John August's directorial debut delivers absurdly cosmic themes that this movie can't sustain.

In the midst of his foolish harangue against "2001: A Space Odyssey," film critic John Simon did manage to get off one nifty turn of phrase, dismissing Stanley Kubrick's masterpiece as "a shaggy God story."

Since that was the wrong film to waste on such a fine pun, I've waited ever since for the right film. Finally, I've found it, and it's called "The Nines."

So unspeakably bad is screenwriter John August's debut as director, so hilariously unaware is the film of its overweening pretensions that it's tempting to want to deem it a Hollywood writer's fever dream that can be cured with a little editing, a bit of rest and relaxation – or something, anything.

But no. August, whose script for "Go" toyed with loop-the-loop time structure and a basket of narrative tricks, has decided to go whole hog into an undercooked, mainstream version of one of David Lynch's recent ventures in dream-within-dream conundrums (such as his brilliant "Inland Empire").

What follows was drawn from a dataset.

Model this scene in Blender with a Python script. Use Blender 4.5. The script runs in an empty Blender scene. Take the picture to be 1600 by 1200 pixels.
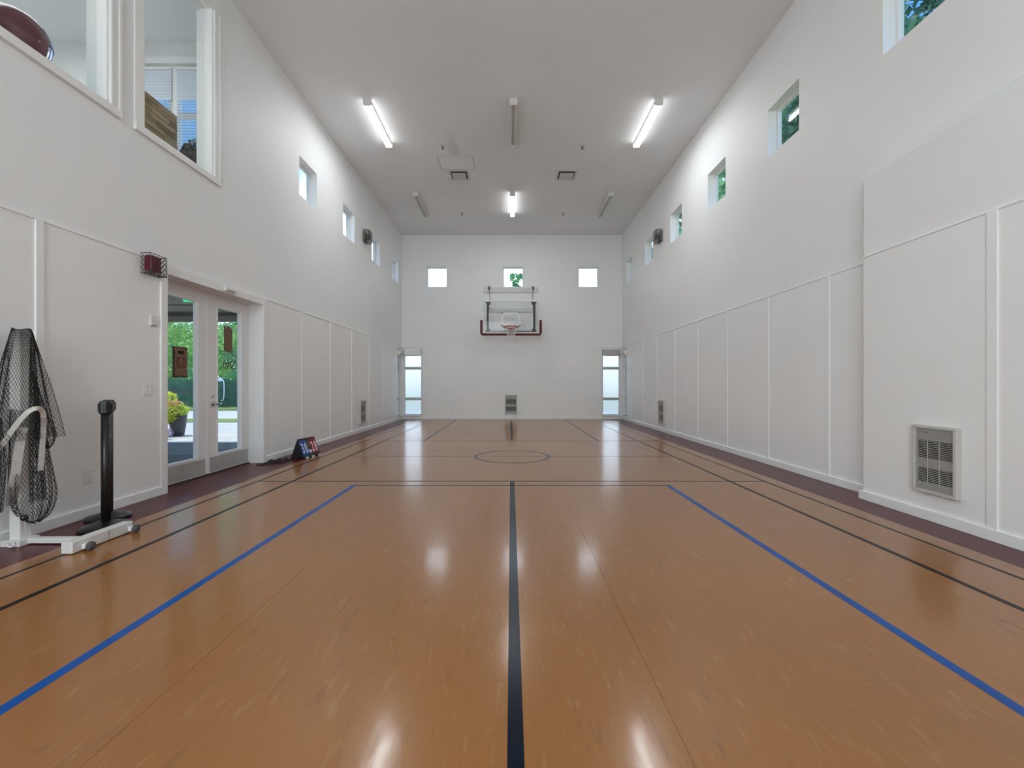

In this case, it involves Gavin, a TV writer  whose reality is apparently split between three characters: His own; that of a callow TV actor named Gary, sentenced to house arrest in Gavin's vacant home; and Gabriel, the character in Gavin's pilot, which the network seems hot to buy.

What starts as Gary's downhill spin from fame to tabloid shame morphs into Gavin's ultimately hopeless efforts to sell his show. There's a strong hint at what makes the network decide to drop the show like a hot potato: Gabriel, seemingly a nice family man whose SUV goes kaput in the woods with his family in tow, is finally posited as no less than God himself (as if the three G-named characters weren't enough of a clue).

Do you have all that?

If not, neither does August. For unlike Lynch's ingenious trust in himself and his audience's abilities to get lost in a maze of possibilities and find eventual escape, "The Nines" (whose title never really computes) is finally lost inside its stumbling efforts to wrap stories within stories, and deliver absurdly cosmic themes that the movie simply can't sustain.

Lost, too, are Ryan Reynolds, whose straining efforts to play all three G-men lends new meaning to the term multitasking, and usually reliable costars Hope Davis and Melissa ("The Gilmore Girls") McCarthy.

Davis and McCarthy, in particular, are talented enough to have many tens after this "Nines" is long forgotten. Grade: F

• Rated R for language, some drug content, and sexuality.